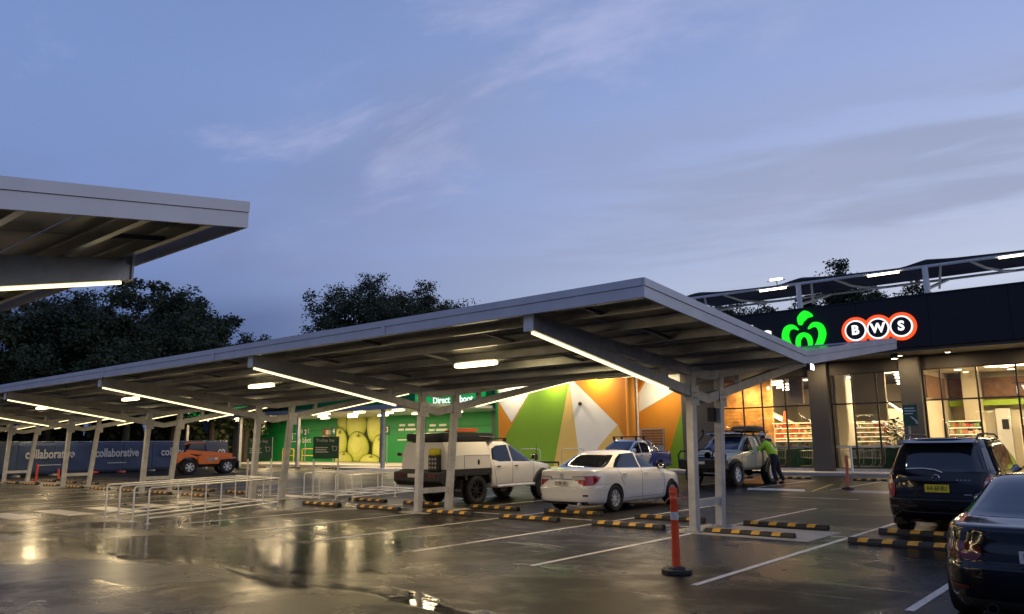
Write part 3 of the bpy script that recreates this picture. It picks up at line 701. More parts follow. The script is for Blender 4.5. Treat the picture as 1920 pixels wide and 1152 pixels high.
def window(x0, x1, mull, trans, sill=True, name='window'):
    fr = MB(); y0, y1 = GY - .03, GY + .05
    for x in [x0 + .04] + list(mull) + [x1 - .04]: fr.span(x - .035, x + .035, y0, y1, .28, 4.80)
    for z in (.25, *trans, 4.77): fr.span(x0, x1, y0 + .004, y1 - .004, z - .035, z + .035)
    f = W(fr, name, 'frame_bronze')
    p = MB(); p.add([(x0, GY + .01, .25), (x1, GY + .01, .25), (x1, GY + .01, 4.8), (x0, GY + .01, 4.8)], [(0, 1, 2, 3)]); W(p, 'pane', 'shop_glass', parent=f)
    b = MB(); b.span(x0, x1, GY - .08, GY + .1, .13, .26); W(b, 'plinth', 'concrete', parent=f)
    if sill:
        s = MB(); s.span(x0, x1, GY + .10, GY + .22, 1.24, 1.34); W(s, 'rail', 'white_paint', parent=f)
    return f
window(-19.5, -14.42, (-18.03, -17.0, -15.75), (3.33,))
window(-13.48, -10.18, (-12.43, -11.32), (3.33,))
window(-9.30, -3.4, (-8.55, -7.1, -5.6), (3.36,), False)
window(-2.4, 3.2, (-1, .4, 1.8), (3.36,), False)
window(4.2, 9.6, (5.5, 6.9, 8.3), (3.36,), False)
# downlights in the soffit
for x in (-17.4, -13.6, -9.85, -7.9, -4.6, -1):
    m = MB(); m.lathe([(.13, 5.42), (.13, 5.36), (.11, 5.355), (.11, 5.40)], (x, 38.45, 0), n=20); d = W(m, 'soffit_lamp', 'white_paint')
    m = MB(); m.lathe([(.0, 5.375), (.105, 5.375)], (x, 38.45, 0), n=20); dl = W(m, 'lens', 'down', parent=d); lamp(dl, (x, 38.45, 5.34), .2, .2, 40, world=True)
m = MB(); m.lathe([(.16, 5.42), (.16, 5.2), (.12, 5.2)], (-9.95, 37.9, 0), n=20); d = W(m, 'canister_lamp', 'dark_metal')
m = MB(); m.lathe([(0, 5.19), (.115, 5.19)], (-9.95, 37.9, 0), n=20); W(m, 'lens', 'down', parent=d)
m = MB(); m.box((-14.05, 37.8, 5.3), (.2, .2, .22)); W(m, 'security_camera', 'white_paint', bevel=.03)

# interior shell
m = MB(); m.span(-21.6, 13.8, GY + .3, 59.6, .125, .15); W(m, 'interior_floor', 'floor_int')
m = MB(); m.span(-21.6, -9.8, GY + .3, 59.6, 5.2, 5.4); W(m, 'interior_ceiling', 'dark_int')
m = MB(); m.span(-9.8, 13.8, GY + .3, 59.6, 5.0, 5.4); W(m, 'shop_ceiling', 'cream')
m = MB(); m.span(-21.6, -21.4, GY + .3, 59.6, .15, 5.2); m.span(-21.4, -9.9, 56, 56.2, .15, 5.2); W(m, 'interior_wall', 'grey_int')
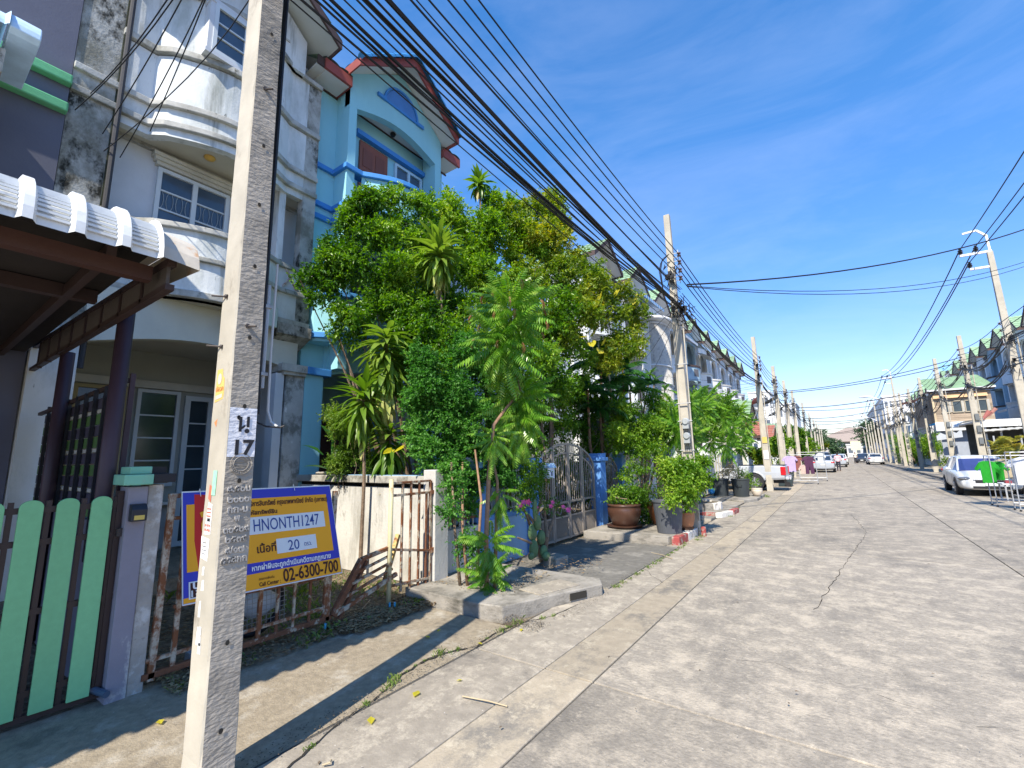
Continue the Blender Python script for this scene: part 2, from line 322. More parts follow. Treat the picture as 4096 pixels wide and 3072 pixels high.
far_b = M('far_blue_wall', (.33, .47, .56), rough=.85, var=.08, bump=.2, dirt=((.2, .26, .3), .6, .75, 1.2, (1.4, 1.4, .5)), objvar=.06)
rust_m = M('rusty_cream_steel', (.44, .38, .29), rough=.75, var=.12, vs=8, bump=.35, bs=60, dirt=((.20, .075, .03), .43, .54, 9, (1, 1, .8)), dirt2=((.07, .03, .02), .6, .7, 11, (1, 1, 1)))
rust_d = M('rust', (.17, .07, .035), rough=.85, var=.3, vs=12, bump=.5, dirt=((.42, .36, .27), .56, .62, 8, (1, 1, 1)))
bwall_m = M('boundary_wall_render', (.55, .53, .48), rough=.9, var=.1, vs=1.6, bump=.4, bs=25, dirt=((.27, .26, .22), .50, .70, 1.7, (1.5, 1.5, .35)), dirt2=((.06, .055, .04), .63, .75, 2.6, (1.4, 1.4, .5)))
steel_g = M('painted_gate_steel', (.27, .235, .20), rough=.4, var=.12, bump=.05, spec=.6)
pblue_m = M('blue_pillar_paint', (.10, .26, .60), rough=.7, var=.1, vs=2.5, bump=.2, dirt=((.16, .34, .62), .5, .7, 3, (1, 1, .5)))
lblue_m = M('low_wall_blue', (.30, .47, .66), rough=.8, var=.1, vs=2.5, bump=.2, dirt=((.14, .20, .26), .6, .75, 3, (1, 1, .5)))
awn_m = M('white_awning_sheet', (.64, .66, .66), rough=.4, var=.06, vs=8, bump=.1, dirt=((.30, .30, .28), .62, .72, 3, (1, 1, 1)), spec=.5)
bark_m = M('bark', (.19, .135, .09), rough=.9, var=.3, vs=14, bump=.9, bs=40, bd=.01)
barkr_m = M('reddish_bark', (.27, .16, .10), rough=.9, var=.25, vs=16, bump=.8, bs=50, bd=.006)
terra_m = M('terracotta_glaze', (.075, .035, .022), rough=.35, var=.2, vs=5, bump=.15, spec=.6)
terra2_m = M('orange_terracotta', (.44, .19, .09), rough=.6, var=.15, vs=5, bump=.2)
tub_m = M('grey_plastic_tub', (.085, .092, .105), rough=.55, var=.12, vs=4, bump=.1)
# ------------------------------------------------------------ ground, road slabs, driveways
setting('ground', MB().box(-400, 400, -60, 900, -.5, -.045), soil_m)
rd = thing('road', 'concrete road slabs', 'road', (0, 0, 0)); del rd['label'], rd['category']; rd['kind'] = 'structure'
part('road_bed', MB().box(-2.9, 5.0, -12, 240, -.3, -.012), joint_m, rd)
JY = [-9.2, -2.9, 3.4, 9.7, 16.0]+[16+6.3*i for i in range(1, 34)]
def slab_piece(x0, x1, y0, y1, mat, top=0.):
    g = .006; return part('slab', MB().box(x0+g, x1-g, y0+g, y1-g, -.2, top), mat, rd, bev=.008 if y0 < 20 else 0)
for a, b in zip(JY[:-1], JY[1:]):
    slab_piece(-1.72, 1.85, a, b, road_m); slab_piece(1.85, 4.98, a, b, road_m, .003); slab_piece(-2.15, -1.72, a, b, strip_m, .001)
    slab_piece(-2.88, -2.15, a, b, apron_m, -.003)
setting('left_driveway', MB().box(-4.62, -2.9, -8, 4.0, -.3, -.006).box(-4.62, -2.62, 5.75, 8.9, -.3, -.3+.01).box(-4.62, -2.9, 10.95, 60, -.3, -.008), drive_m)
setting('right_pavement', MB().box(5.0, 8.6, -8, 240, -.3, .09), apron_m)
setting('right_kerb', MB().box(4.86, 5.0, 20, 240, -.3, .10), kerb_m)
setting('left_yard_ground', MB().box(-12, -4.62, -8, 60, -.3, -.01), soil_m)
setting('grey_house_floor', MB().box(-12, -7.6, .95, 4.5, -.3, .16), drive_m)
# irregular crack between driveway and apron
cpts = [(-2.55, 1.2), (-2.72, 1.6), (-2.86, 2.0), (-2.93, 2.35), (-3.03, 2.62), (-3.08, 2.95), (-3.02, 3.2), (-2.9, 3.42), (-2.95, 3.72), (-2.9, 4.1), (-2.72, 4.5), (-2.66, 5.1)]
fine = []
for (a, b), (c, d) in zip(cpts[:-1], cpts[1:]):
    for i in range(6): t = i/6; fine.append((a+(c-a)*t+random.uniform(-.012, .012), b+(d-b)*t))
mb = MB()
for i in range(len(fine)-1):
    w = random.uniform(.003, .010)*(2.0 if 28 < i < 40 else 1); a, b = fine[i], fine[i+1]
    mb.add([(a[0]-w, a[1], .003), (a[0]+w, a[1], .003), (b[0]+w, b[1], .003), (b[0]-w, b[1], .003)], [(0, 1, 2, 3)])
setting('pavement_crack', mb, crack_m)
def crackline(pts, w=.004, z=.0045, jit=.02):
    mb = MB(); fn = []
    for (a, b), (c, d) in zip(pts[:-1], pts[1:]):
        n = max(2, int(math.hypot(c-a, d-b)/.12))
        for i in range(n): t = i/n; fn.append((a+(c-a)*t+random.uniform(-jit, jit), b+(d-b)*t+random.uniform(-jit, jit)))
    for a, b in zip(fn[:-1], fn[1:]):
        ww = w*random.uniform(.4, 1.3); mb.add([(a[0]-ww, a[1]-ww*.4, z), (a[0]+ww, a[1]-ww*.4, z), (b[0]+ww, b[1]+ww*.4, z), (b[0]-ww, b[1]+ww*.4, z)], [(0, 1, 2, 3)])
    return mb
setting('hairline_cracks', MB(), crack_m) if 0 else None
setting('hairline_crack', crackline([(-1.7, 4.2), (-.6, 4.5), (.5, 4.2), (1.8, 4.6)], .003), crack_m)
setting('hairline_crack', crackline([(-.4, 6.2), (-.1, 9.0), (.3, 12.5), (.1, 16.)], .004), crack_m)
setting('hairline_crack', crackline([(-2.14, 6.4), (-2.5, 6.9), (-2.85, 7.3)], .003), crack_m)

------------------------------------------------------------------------

(AIM)
Skip the pictures, please, and transcribe only the lines from the beginning of the material through the one that contains "m = MB(); m.box((-14.05, 37.8, 5.3), (.2, .2, .22));".

(OUTPUT BELOW)
Write part 3 of the bpy script that recreates this picture. It picks up at line 701. More parts follow. The script is for Blender 4.5. Treat the picture as 1920 pixels wide and 1152 pixels high.
def window(x0, x1, mull, trans, sill=True, name='window'):
    fr = MB(); y0, y1 = GY - .03, GY + .05
    for x in [x0 + .04] + list(mull) + [x1 - .04]: fr.span(x - .035, x + .035, y0, y1, .28, 4.80)
    for z in (.25, *trans, 4.77): fr.span(x0, x1, y0 + .004, y1 - .004, z - .035, z + .035)
    f = W(fr, name, 'frame_bronze')
    p = MB(); p.add([(x0, GY + .01, .25), (x1, GY + .01, .25), (x1, GY + .01, 4.8), (x0, GY + .01, 4.8)], [(0, 1, 2, 3)]); W(p, 'pane', 'shop_glass', parent=f)
    b = MB(); b.span(x0, x1, GY - .08, GY + .1, .13, .26); W(b, 'plinth', 'concrete', parent=f)
    if sill:
        s = MB(); s.span(x0, x1, GY + .10, GY + .22, 1.24, 1.34); W(s, 'rail', 'white_paint', parent=f)
    return f
window(-19.5, -14.42, (-18.03, -17.0, -15.75), (3.33,))
window(-13.48, -10.18, (-12.43, -11.32), (3.33,))
window(-9.30, -3.4, (-8.55, -7.1, -5.6), (3.36,), False)
window(-2.4, 3.2, (-1, .4, 1.8), (3.36,), False)
window(4.2, 9.6, (5.5, 6.9, 8.3), (3.36,), False)
# downlights in the soffit
for x in (-17.4, -13.6, -9.85, -7.9, -4.6, -1):
    m = MB(); m.lathe([(.13, 5.42), (.13, 5.36), (.11, 5.355), (.11, 5.40)], (x, 38.45, 0), n=20); d = W(m, 'soffit_lamp', 'white_paint')
    m = MB(); m.lathe([(.0, 5.375), (.105, 5.375)], (x, 38.45, 0), n=20); dl = W(m, 'lens', 'down', parent=d); lamp(dl, (x, 38.45, 5.34), .2, .2, 40, world=True)
m = MB(); m.lathe([(.16, 5.42), (.16, 5.2), (.12, 5.2)], (-9.95, 37.9, 0), n=20); d = W(m, 'canister_lamp', 'dark_metal')
m = MB(); m.lathe([(0, 5.19), (.115, 5.19)], (-9.95, 37.9, 0), n=20); W(m, 'lens', 'down', parent=d)
m = MB(); m.box((-14.05, 37.8, 5.3), (.2, .2, .22)); W(m, 'security_camera', 'white_paint', bevel=.03)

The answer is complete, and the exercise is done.